By the way, it's been about 7 years since the U.S. invasion of Afghanistan in late 2001 and about 5 years since Iraq became a target. I was 14 at the time of the 9/11 attacks. I don't know when exactly you were 17, but it's not like there haven't been enough notable events that might have made you question the Bush authority. Unless you also agreed with, say, first deploying a team of weapons inspectors who find absolutely no evidence to back up an invasion and then invade anyway.
I would respectfully disagree with your characterization of this situation.
Regime change in Iraq is a policy which predates the Bush presidency, signed into law by President Clinton (the Iraq Liberation Act of 1998). The weapons inspectors in their testimony to the UN mentioned that Hussein's regime had deliberately provided misleading information, a material breach of the UN resolution (and the 17 that preceeded it). Regardless, the believed stockpiles of weapons of mass destruction were only one of many issues with Saddam Hussein. Hussein's regime was a known sponsor of international terrorism, a proven, indisputable fact, so that reason has been validated. Hussein had promoted instability in the region by threatening his neighbors and his own people, including mass murder of his own people, including chemical weapons attacks (which is a good reason to suspect he had such weapons since he used them) and attacking a neighboring country. Hussein repeatedly attacked U.S. planes and those of its allies patrolling the no fly zones, which are acts of war. Hussein also attempted to assassinate President George H.W. Bush, another act of war. Documents and sources since Hussein's being removed from power also demonstrate that while the stockpiles that had been believed to exist were no longer there / removed, Hussein clearly had active programs ready to launch to reconstitute them, including a nuclear program (see this translation of documents seized from Hussein's government -
http://iraqdocs.blogspot.com/). So the threat was there, it had just not fully gathered at the time of the invasion. The incredible corruption revealed in the "oil for food program" in the aftermath has also been extraordinary.
Some of the intelligence was clearly wrong/incomplete, but it again predated President Bush coming to power. Saddam's ties to Al Qaeda and Osama Bin Laden were regarded as common knowledge in the news media and on Capitol Hill prior to 2001. Amazingly, these same news organizations and politicians now regard it as a complete invention of the Bush administration and can't remember even their own reporting. Some of these reports are still out there online - here's a video on YouTube which illustrates this point - it is an ABC News report from 1999 -
http://www.youtube.com/watch?v=18uxVYN-5iY - 2 years before President Bush took office. Moreover, there were far more intelligence sources showing the same information than those in the U.S. both before and after President Bush took office.

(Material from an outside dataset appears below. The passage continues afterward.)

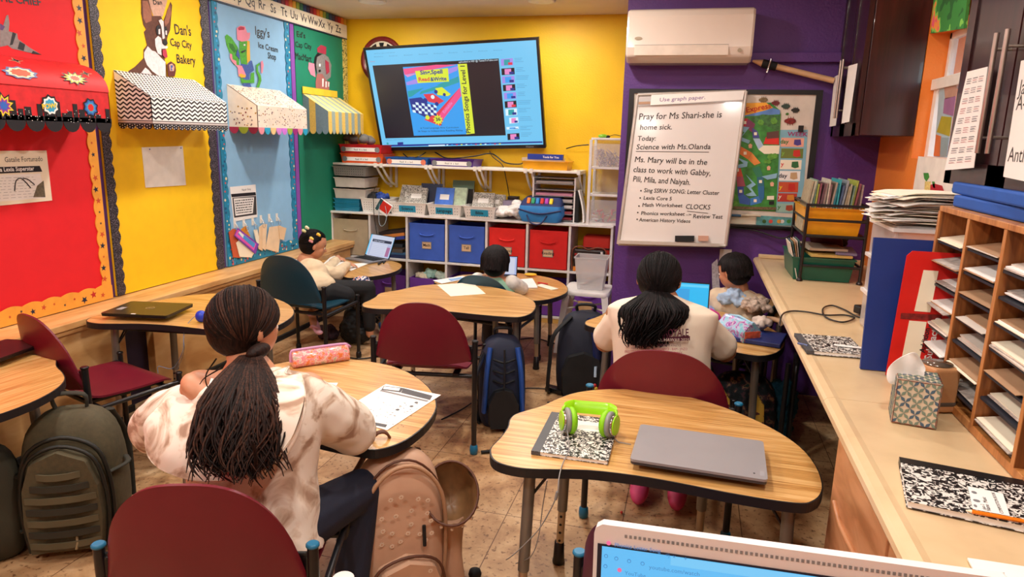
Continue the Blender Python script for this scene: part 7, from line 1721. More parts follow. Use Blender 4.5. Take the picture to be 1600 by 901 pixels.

It can be said that the war was still a bad decision, given the expense and loss of life and the benefit does not outweigh the cost. That's a legitimate view point one can hold. But that doesn't make it appropriate to turn this into some grand evil plan that President Bush, Prime Minister Blair, etc. carried out, because in order for that to be true, they would have had to have extraordinary supernatural powers to manipulate intelligence predating their administrations in not only their own countries, but in many others.